Non-perturbative effects and indirect exchange interaction between quantum impurities on metallic (111) surfaces

TL;DR

This paper models the complex interplay of surface and bulk states on noble metal (111) surfaces, revealing non-perturbative effects on quantum impurities and how bulk states influence RKKY interactions and screening.

Contribution

It introduces an effective tight-binding model including bulk states and uses DMRG to study quantum impurity interactions non-perturbatively on metallic surfaces.

Findings

Bulk states alter RKKY interaction periods.

Screening and exchange are enhanced by bulk contributions.

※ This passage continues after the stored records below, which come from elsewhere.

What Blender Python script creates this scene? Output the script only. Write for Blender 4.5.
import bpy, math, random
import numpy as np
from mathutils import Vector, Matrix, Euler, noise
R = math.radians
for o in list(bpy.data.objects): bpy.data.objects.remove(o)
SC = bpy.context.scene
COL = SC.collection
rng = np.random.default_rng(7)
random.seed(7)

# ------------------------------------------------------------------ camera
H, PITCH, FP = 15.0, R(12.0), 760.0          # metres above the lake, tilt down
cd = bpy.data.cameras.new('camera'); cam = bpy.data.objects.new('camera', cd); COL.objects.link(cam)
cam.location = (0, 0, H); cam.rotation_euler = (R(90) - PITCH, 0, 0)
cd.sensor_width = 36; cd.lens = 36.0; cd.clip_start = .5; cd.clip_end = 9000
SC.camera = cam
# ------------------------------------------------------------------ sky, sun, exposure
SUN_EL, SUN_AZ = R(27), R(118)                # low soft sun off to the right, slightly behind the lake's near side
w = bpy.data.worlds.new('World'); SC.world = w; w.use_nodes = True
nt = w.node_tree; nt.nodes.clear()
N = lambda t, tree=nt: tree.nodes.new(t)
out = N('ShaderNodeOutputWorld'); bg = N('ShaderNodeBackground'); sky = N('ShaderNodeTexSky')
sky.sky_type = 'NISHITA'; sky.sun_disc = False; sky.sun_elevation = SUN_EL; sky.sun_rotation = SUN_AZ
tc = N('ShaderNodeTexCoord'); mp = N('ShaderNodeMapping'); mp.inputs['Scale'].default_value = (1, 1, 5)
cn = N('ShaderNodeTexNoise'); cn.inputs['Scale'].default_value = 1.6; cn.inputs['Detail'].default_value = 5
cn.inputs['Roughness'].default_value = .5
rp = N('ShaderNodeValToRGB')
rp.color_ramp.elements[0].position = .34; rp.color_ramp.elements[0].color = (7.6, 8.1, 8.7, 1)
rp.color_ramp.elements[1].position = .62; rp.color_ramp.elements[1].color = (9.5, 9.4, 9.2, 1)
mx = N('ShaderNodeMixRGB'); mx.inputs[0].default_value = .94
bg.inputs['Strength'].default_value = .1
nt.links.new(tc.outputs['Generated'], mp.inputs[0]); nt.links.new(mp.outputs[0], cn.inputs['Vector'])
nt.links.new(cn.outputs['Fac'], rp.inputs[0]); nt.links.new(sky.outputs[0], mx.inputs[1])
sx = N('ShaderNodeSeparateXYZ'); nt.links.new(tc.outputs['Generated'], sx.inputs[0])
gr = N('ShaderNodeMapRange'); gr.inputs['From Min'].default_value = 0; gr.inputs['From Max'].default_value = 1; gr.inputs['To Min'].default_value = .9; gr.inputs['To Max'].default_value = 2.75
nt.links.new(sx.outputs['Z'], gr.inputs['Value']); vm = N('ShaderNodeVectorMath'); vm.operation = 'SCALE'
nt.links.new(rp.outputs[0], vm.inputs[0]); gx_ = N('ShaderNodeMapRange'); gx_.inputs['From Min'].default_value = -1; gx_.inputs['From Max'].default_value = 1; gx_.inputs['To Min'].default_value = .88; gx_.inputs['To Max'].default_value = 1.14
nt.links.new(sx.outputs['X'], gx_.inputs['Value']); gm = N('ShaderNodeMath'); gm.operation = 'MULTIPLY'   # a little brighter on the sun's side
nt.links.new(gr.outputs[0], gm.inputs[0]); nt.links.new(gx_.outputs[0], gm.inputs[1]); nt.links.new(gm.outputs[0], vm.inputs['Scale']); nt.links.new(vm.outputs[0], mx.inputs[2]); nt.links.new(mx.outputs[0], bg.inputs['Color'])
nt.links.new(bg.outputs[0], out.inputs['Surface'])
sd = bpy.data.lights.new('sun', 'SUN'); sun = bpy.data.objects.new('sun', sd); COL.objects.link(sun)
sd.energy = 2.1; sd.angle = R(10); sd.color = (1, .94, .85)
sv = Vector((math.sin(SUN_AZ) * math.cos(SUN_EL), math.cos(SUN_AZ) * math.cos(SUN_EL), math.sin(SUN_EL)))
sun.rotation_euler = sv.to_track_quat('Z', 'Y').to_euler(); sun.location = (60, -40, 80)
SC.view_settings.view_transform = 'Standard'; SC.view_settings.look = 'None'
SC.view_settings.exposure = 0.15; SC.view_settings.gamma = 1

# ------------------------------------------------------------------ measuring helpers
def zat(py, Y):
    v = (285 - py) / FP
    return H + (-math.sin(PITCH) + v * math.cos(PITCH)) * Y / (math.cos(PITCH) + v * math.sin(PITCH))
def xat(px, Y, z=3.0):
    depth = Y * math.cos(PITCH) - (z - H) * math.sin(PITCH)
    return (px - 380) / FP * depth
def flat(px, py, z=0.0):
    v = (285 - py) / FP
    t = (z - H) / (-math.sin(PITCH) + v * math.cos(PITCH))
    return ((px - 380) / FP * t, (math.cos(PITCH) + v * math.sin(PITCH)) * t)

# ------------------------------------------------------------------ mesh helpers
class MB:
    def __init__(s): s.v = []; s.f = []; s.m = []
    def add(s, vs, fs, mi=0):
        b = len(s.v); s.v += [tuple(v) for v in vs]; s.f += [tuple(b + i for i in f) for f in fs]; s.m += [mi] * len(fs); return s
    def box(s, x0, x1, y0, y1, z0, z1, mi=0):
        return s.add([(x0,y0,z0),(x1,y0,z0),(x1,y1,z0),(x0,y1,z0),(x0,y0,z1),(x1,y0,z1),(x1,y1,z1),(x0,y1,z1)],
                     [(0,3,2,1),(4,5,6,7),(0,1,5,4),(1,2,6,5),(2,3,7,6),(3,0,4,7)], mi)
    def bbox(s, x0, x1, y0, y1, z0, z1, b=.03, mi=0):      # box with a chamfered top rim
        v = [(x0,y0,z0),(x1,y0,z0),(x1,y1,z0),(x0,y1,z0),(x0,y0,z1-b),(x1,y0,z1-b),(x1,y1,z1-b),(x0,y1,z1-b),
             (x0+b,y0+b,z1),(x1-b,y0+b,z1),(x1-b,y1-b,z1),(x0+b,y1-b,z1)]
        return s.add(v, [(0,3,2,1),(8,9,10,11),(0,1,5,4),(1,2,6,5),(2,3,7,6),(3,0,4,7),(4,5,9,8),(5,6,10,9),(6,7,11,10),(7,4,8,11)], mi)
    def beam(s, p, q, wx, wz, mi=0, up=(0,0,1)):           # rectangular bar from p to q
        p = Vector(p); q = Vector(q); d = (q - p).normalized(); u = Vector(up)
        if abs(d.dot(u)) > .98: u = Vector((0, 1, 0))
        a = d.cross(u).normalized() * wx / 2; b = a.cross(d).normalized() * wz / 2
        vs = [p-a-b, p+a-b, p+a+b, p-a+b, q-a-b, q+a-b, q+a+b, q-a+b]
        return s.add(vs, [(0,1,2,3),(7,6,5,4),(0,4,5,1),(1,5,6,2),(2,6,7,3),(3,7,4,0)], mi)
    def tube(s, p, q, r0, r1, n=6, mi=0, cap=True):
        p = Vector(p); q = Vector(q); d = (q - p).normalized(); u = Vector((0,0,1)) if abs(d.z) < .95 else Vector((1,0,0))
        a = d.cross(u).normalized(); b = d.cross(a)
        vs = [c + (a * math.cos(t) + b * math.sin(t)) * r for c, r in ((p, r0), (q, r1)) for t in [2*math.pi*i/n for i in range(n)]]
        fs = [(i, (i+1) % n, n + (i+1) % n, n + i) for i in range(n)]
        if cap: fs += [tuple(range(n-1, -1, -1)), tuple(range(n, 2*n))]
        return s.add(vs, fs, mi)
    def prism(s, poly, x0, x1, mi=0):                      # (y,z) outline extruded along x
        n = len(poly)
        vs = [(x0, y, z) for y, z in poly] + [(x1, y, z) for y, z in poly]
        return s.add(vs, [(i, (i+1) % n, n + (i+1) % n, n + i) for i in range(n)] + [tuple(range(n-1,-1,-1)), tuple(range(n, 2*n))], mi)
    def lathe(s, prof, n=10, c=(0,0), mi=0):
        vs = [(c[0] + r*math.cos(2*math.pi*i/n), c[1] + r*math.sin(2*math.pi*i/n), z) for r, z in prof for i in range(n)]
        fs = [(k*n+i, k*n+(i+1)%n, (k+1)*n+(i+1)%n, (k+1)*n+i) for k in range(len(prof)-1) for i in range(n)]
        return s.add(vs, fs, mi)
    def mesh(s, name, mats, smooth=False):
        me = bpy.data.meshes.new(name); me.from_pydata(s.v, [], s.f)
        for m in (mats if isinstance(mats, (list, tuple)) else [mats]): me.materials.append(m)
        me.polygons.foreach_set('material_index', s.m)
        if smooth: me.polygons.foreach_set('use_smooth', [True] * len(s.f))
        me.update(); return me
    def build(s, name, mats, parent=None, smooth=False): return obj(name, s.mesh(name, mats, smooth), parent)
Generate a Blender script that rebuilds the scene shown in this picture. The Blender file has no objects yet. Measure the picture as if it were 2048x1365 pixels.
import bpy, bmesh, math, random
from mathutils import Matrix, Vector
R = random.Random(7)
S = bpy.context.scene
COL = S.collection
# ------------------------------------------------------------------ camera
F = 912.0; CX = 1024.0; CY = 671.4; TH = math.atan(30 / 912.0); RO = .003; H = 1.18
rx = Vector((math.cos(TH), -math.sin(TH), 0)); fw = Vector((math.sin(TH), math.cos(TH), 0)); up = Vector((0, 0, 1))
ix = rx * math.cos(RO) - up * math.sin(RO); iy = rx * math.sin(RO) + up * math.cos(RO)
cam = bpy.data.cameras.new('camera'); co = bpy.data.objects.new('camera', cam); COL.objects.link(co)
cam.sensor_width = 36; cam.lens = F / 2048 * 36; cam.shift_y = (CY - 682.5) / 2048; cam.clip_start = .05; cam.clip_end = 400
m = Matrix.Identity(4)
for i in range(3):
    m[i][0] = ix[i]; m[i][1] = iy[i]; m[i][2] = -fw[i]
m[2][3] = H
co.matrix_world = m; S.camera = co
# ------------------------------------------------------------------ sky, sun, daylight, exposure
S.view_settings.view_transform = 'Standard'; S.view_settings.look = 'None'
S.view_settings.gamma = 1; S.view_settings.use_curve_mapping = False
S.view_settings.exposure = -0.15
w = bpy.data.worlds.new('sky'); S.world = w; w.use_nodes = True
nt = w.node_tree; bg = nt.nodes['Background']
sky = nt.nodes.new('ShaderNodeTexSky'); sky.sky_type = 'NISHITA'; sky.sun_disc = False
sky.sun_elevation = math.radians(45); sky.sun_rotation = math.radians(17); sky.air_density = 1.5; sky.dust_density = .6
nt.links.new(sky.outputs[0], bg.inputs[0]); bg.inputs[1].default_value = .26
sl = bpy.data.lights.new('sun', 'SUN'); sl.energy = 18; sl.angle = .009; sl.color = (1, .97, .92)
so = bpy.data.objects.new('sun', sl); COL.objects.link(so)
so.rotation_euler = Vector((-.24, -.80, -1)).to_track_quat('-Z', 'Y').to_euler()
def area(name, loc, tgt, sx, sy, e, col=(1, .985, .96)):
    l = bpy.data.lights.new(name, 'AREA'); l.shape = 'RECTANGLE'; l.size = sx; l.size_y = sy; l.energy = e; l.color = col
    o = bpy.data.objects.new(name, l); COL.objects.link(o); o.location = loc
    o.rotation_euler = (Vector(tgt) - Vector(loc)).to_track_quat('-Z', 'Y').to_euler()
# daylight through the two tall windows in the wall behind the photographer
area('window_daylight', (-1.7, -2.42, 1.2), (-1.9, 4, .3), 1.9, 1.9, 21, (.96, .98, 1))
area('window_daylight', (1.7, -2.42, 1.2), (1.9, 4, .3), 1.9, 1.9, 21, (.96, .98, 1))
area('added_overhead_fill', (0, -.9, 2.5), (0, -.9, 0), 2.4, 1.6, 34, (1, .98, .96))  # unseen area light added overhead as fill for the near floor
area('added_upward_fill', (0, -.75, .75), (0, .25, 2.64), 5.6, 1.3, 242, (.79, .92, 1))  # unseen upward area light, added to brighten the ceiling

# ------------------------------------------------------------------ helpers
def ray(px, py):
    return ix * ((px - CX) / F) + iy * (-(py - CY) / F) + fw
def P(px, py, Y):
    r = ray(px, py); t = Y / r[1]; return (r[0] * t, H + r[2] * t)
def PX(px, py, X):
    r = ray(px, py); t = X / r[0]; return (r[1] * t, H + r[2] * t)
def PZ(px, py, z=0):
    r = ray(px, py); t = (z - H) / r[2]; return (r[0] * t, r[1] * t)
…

Ferromagnetism is suppressed except at very short distances.

Abstract

The (111) surface of noble metals is usually treated as an isolated two dimensional (2D) triangular lattice completely decoupled from the bulk. However, unlike topological insulators, other bulk bands cross the Fermi level. We here introduce an effective tight-binding model that accurately reproduces results from first principles calculations, accounting for both surface and bulk states. We numerically solve the many-body problem of two quantum impurities sitting on the surface by means of the density matrix renormalization group. By performing simulations in a star geometry, we are able to study the non-perturbative problem in the thermodynamic limit with machine precision accuracy. We find that there is a non-trivial competition between Kondo and RKKY physics and as a consequence, ferromagnetism is never developed, except at short distances. The bulk introduces a variation in the period of the RKKY interactions, and therefore the problem departs considerably from the simpler 2D case. In addition, screening, and the magnitude of the effective indirect exchange is enhanced by the contributions from the bulk states.